-------- ENTRIES

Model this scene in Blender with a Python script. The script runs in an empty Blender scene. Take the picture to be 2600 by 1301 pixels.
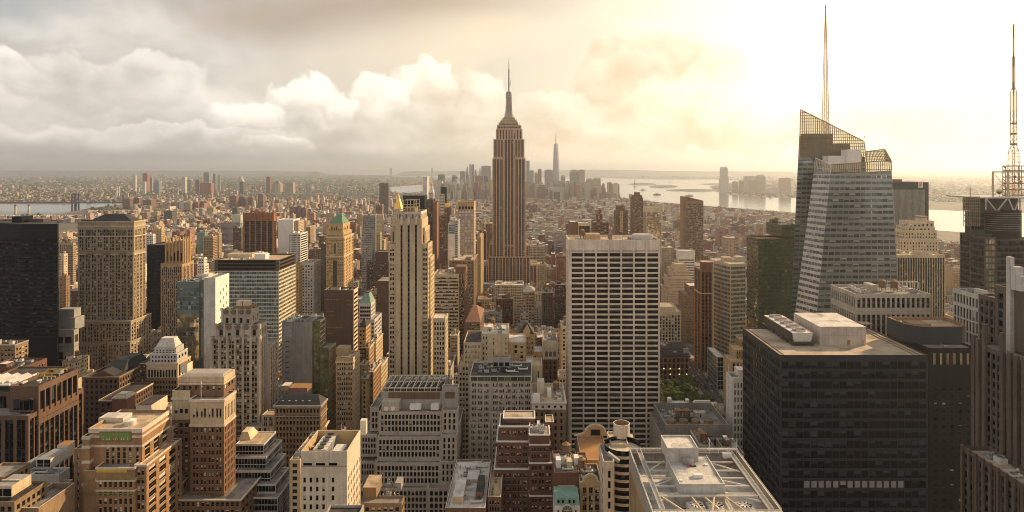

----------------
-------- ENTRIES

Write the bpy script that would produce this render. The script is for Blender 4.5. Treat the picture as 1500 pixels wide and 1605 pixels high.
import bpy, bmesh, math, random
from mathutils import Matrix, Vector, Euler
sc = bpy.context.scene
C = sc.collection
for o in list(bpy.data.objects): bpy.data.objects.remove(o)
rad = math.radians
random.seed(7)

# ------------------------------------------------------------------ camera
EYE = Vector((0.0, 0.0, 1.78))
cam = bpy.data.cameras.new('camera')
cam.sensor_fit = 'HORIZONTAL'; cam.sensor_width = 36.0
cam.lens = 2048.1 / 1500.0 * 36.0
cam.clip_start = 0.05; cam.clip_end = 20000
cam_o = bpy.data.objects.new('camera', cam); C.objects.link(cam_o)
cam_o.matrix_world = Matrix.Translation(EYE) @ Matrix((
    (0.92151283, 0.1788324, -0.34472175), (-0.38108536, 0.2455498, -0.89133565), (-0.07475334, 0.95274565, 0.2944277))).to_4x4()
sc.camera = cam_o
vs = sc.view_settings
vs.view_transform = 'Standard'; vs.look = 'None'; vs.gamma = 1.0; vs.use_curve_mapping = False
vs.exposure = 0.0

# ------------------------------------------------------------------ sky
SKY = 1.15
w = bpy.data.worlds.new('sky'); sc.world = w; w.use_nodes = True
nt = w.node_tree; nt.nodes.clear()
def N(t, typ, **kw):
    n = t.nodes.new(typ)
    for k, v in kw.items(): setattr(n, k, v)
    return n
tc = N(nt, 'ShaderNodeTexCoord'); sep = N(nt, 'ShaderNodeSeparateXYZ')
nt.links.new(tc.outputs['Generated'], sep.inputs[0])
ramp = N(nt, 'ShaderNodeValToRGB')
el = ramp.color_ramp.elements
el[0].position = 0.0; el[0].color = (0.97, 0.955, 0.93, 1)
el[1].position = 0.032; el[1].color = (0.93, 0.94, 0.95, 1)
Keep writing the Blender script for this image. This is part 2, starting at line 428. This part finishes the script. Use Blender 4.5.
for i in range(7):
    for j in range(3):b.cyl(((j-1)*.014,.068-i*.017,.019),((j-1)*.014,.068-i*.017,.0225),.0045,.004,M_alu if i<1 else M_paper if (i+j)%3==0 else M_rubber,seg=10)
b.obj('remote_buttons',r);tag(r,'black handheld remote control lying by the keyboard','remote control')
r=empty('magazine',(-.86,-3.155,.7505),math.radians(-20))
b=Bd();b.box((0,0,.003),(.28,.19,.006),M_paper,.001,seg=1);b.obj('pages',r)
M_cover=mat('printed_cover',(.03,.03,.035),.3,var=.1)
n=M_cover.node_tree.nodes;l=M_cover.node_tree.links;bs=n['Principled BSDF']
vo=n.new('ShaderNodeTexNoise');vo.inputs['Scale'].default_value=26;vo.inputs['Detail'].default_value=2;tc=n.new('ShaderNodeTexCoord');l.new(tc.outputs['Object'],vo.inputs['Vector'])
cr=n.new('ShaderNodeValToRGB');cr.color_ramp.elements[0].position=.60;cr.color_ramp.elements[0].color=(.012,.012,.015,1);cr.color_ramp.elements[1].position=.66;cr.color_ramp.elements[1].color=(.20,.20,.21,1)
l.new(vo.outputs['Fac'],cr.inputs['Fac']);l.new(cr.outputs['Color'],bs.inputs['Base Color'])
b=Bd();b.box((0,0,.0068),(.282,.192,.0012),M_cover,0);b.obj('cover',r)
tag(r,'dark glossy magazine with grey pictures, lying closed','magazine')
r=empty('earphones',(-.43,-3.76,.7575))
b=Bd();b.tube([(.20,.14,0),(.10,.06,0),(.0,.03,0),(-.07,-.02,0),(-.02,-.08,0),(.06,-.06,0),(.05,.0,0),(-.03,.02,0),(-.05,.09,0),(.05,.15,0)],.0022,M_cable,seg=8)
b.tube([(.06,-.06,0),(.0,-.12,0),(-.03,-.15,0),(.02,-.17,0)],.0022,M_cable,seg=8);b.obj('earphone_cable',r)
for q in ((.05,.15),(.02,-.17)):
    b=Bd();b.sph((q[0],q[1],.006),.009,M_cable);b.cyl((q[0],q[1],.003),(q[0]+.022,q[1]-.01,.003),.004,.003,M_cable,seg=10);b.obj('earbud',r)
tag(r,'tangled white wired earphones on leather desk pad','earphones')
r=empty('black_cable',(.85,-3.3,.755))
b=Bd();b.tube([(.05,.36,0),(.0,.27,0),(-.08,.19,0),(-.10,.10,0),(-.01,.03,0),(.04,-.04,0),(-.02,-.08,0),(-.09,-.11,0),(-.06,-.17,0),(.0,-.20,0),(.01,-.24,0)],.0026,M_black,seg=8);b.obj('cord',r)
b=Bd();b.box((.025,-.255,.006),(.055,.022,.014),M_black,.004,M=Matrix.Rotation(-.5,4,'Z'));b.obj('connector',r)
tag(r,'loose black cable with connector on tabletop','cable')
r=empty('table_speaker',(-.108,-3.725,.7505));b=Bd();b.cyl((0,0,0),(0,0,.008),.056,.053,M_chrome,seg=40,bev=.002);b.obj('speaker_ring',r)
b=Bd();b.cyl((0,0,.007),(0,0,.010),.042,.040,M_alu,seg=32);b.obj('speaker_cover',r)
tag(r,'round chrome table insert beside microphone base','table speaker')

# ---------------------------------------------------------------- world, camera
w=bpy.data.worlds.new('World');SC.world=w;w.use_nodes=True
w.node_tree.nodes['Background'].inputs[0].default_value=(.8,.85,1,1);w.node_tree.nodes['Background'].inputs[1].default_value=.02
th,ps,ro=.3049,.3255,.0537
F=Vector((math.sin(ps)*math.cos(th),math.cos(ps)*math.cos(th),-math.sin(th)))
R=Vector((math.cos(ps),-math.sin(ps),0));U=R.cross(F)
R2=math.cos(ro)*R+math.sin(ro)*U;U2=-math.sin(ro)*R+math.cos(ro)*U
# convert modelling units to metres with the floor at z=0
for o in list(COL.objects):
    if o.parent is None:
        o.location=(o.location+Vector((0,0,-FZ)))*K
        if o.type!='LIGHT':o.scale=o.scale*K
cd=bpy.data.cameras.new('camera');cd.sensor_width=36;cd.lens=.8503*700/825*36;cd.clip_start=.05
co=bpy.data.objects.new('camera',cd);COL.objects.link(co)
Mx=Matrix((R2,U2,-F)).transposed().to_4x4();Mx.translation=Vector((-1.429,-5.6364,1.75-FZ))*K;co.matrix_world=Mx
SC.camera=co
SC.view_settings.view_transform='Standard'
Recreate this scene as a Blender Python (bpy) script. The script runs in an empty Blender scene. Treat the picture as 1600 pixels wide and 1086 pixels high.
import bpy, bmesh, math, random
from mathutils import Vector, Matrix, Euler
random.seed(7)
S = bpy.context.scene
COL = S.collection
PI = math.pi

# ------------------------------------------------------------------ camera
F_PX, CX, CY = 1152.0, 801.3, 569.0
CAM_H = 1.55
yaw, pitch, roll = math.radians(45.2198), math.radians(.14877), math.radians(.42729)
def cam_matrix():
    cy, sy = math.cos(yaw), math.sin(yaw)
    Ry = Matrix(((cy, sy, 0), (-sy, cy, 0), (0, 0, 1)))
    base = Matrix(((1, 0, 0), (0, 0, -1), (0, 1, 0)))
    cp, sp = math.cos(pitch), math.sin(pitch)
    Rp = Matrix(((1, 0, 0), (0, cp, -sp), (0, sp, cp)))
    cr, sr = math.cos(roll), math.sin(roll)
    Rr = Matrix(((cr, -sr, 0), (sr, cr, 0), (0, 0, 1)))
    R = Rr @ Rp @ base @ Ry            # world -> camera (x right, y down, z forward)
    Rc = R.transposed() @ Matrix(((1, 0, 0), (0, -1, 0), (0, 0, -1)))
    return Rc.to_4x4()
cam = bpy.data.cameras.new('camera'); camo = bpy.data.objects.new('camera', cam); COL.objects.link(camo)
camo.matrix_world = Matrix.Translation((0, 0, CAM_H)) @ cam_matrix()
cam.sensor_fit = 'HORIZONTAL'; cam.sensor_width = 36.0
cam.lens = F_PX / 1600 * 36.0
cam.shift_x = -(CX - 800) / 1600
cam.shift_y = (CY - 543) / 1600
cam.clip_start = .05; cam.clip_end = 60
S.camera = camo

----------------
-------- ENTRIES

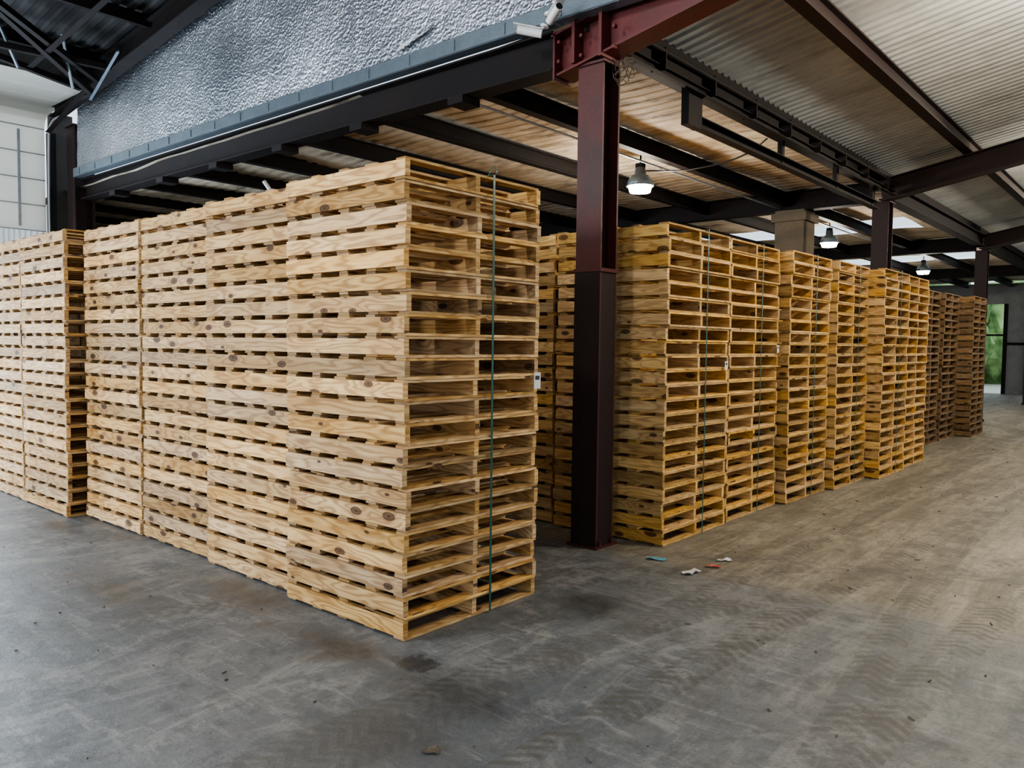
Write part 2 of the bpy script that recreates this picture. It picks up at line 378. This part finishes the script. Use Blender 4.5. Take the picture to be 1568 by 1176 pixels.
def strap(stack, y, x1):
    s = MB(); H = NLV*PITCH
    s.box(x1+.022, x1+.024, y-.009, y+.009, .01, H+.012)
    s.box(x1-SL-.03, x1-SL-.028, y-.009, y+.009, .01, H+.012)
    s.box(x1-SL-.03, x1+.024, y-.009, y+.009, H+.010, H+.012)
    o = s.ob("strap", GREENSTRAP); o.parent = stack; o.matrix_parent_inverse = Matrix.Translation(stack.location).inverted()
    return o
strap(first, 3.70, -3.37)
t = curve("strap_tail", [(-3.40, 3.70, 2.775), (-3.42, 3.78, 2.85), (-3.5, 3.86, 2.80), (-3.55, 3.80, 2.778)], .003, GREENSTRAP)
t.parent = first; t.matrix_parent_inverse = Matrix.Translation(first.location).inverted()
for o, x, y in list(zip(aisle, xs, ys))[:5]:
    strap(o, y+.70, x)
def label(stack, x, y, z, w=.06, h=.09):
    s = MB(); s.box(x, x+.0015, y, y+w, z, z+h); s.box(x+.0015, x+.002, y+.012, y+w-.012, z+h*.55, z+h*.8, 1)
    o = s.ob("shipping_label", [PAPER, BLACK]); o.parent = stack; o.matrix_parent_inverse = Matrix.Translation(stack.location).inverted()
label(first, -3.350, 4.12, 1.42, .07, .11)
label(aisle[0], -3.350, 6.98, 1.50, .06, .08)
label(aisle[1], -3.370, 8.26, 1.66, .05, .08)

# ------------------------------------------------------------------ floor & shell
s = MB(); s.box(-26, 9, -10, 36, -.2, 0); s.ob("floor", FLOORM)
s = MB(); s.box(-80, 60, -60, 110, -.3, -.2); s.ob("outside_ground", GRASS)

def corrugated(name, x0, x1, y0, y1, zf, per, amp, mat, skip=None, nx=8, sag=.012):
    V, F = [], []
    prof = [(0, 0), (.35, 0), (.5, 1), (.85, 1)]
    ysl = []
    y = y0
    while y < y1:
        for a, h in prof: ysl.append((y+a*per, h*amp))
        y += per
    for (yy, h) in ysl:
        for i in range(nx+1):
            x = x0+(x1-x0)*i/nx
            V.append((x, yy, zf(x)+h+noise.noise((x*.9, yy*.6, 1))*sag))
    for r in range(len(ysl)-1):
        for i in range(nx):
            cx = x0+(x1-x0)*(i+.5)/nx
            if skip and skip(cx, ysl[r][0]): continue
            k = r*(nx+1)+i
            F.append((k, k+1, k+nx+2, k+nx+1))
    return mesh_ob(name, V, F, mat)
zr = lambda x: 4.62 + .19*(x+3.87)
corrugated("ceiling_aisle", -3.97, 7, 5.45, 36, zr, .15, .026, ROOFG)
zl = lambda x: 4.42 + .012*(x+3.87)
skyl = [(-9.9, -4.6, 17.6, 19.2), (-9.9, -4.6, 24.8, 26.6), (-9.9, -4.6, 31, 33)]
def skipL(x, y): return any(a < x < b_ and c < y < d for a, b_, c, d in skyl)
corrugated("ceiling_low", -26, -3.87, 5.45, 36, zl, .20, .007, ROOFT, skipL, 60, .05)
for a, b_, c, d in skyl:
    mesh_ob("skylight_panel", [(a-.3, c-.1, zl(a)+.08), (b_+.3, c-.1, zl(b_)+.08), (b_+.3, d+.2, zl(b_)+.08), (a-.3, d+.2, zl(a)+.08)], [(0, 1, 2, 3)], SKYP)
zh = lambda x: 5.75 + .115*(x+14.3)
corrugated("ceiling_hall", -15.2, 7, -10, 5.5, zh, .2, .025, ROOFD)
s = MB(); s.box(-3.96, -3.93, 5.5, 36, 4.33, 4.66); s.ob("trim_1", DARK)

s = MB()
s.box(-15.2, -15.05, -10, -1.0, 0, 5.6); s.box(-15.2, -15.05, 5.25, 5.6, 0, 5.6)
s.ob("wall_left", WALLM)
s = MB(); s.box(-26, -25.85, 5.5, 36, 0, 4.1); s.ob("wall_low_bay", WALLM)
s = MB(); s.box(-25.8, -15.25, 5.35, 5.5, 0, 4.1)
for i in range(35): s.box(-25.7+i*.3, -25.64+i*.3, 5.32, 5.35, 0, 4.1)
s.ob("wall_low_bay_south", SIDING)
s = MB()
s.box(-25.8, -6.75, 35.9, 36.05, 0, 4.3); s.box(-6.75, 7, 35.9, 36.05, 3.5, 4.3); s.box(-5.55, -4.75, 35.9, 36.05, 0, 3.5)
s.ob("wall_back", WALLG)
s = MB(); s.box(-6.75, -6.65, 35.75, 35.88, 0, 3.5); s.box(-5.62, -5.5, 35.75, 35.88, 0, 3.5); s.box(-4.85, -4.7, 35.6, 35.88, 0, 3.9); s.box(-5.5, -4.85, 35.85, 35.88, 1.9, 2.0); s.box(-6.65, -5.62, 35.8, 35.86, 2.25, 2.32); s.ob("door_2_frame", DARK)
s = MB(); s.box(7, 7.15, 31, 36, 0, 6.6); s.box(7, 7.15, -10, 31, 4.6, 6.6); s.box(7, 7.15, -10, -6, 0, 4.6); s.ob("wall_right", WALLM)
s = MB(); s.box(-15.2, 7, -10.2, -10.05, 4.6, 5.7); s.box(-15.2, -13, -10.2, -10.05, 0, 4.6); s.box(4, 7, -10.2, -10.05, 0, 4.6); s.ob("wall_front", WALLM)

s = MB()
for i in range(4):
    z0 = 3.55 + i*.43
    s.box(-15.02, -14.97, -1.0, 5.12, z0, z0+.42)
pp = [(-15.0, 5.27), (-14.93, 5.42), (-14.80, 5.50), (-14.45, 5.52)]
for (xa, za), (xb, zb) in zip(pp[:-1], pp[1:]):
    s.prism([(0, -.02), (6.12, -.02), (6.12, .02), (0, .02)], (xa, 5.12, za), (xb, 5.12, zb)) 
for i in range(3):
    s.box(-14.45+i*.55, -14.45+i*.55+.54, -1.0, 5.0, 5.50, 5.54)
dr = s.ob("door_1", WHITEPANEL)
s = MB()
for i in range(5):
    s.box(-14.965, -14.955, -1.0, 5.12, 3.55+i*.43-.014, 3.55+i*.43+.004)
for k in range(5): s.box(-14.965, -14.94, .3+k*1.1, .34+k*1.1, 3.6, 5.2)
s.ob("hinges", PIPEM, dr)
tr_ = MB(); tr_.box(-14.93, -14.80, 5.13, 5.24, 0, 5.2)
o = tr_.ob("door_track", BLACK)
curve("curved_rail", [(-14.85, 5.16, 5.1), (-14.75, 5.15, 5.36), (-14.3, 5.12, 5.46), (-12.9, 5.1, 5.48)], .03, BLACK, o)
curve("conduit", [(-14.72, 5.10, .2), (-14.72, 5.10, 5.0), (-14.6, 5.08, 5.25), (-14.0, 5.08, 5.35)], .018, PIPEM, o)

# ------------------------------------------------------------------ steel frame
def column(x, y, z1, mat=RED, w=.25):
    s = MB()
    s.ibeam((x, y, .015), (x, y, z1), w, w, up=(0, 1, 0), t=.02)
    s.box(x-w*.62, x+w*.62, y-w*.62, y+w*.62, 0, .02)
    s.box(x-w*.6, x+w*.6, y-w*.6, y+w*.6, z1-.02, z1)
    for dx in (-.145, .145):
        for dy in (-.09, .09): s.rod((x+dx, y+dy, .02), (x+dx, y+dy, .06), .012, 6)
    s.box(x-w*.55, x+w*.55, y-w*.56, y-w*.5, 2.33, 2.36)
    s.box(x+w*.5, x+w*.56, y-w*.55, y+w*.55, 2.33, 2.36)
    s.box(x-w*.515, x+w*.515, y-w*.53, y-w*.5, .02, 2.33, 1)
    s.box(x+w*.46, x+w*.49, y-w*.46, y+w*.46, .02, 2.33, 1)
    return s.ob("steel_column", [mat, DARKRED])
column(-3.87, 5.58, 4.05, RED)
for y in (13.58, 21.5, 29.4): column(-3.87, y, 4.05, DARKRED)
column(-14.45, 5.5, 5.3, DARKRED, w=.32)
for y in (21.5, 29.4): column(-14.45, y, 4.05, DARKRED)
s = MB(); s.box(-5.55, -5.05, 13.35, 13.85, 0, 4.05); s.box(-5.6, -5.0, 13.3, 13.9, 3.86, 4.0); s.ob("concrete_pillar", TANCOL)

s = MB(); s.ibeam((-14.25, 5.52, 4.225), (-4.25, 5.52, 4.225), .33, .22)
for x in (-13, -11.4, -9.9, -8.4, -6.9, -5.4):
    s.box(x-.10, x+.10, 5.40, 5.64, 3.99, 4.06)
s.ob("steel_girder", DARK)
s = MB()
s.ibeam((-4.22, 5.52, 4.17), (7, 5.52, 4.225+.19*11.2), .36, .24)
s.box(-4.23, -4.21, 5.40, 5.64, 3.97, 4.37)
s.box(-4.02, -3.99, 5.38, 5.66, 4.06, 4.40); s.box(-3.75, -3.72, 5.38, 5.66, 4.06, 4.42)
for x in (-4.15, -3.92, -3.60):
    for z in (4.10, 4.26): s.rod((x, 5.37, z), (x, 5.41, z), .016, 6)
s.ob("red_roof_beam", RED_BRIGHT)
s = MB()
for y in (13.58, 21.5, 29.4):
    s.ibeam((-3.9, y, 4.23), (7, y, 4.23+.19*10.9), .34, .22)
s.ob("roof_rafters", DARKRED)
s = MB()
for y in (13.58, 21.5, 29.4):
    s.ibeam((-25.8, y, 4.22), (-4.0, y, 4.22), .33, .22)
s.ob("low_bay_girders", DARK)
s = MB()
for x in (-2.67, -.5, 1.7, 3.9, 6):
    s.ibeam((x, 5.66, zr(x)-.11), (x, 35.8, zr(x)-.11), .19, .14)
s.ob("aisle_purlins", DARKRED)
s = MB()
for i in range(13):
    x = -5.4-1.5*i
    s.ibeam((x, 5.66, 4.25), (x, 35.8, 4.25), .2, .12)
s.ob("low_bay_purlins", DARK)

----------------

SET TASK — Lines holding the word "Python" in the entries above are the ones to pull out. Copy them all.

TASK OUTPUT —
Model this scene in Blender with a Python script. The script runs in an empty Blender scene. Take the picture to be 2600 by 1301 pixels.
Recreate this scene as a Blender Python (bpy) script. The script runs in an empty Blender scene. Treat the picture as 1600 pixels wide and 1086 pixels high.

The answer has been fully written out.